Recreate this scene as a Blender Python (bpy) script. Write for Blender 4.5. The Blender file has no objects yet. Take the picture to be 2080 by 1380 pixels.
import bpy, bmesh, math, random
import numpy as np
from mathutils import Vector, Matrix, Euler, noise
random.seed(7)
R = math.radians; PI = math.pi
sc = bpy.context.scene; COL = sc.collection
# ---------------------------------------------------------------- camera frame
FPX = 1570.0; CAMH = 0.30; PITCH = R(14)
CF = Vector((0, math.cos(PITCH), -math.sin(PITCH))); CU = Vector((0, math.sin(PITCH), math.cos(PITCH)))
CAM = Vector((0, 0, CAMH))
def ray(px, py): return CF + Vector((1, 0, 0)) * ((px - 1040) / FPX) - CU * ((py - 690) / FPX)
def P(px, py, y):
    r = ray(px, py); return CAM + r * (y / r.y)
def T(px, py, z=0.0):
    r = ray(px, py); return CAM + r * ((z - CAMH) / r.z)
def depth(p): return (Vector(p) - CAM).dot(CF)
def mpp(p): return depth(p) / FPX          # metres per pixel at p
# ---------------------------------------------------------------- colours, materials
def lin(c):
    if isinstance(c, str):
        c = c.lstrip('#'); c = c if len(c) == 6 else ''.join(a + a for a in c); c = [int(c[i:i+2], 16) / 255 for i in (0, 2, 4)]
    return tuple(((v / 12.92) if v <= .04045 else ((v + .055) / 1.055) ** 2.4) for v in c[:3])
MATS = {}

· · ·

GOAL OF THE EXERCISE: Return every line exactly.

IN RESPONSE:
Recreate this scene as a Blender Python (bpy) script. Write for Blender 4.5. The Blender file has no objects yet. Take the picture to be 2080 by 1380 pixels.
import bpy, bmesh, math, random
import numpy as np
from mathutils import Vector, Matrix, Euler, noise
random.seed(7)
R = math.radians; PI = math.pi
sc = bpy.context.scene; COL = sc.collection
# ---------------------------------------------------------------- camera frame
FPX = 1570.0; CAMH = 0.30; PITCH = R(14)
CF = Vector((0, math.cos(PITCH), -math.sin(PITCH))); CU = Vector((0, math.sin(PITCH), math.cos(PITCH)))
CAM = Vector((0, 0, CAMH))
def ray(px, py): return CF + Vector((1, 0, 0)) * ((px - 1040) / FPX) - CU * ((py - 690) / FPX)
def P(px, py, y):
    r = ray(px, py); return CAM + r * (y / r.y)
def T(px, py, z=0.0):
    r = ray(px, py); return CAM + r * ((z - CAMH) / r.z)
def depth(p): return (Vector(p) - CAM).dot(CF)
def mpp(p): return depth(p) / FPX          # metres per pixel at p
# ---------------------------------------------------------------- colours, materials
def lin(c):
    if isinstance(c, str):
        c = c.lstrip('#'); c = c if len(c) == 6 else ''.join(a + a for a in c); c = [int(c[i:i+2], 16) / 255 for i in (0, 2, 4)]
    return tuple(((v / 12.92) if v <= .04045 else ((v + .055) / 1.055) ** 2.4) for v in c[:3])
MATS = {}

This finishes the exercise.